The provider is in charge of providing the service, taking care of the daily operation, maintenance, updating and evolution of the software, while the customer pays a fee for the use of one or more applications, as opposed to a classic model where the customer would have to bear the full cost of development and operation.

Software as a service often comes hand in hand with a feature that makes the model especially efficient: it is multi-tenancy.

Multi-tenancy applications

Imagine you want to create a web application and market it in such a way that multiple organizations can use it, how would you implement such a project? You could simply take the code base of your application and copy it completely for each organization, right?… but this implies that now you are going to have to support multiple instances of your application separately.

Clearly this is not the best solution, since in this case your development team would have to manage server infrastructure, upgrades or new functionality separately for each instance. If your application is being used by, say, a dozen organizations, and you want to deploy a new version, to update all the applications, your development team would have to do the same deployment a dozen times! There is a much better solution.

You can develop a multi-tenant application.

Multitenancy is a property that a software application may have that takes its name from the term “multi-tenant” (can be interpreted as “multi-organization”). It corresponds to a principle of software architecture in which a single instance of an application running on a server can serve multiple clients or organizations at the same time.
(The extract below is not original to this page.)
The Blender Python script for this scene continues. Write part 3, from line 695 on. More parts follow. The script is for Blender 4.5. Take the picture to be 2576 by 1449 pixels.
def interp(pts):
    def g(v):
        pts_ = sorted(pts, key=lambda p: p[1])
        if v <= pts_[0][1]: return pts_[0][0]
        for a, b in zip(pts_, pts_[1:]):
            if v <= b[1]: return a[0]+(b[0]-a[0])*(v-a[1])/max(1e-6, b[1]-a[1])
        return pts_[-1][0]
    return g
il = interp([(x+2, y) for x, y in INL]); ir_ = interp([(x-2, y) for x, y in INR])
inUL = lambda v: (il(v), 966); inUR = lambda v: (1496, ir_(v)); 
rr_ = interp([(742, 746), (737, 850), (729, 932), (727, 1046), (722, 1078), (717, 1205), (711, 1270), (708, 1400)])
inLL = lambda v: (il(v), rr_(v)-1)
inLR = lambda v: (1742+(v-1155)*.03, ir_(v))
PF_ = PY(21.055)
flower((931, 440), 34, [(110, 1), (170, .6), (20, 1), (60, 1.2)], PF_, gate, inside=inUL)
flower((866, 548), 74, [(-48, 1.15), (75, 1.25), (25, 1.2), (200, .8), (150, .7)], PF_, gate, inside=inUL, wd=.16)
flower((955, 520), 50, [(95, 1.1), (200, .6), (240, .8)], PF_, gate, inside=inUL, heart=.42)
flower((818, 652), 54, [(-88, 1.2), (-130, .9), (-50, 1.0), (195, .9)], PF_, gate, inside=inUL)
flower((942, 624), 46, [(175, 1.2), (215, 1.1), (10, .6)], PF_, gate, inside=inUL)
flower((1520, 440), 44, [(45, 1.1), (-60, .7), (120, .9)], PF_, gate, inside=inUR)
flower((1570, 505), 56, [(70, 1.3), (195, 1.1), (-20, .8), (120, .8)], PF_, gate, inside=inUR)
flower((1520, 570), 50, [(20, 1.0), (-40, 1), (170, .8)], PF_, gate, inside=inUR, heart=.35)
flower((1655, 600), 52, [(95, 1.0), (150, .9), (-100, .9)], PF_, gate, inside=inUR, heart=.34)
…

Multi-tenant software-as-a-service applications are extremely popular in 2019, but why? Basically, because they allow us to offer the same application to many customers at the same time, distributing the cost of infrastructure and maintenance among all of them. That is, an application that allows with a single instance and a single database, for example, to serve all customers at the same time.

The main idea is simple: to have a single code base that runs for all clients, with the same data structure, but implementing a mechanism that allows us to separate and isolate the data belonging to each of the organizations, in a way that is transparent to the client. That is, to look the same as any other single-tenant application.

The physical implementation of this concept has several possible approaches: The code base will be unique, but there may be only one physical copy running on a server, or it may be deployed on several servers running the same code in parallel. As for the data, they may be stored in a single database, or there may be a separate database for each customer, but all with an analogous structure.

The implications of this type of architecture are significant. Updating the code base means updating it for all customers at the same time; this has the great advantage that everyone shares in the improvements immediately, without the need for a complex phased implementation plan. At the same time, it has the problem of requiring a clear understanding of the effects that general changes may have on the particularities of each client. In terms of data structures, a great advantage of having unified structures, whether they are hosted in the same physical database or not, is the possibility of making aggregated queries on the data of all clients.

In terms of maintenance and updating processes, logically the structures must be modified at the same time as the code that uses them. This means that there is usually little or no downtime for the application in production, so these operations must be planned to have as little impact on performance as possible. If possible, it is best to implement “hot-deploy” mechanisms (as they are often called) which aim to have zero-downtime.

If you are serious about building horizontally scalable distributed systems, they definitely have to be multi-tenant.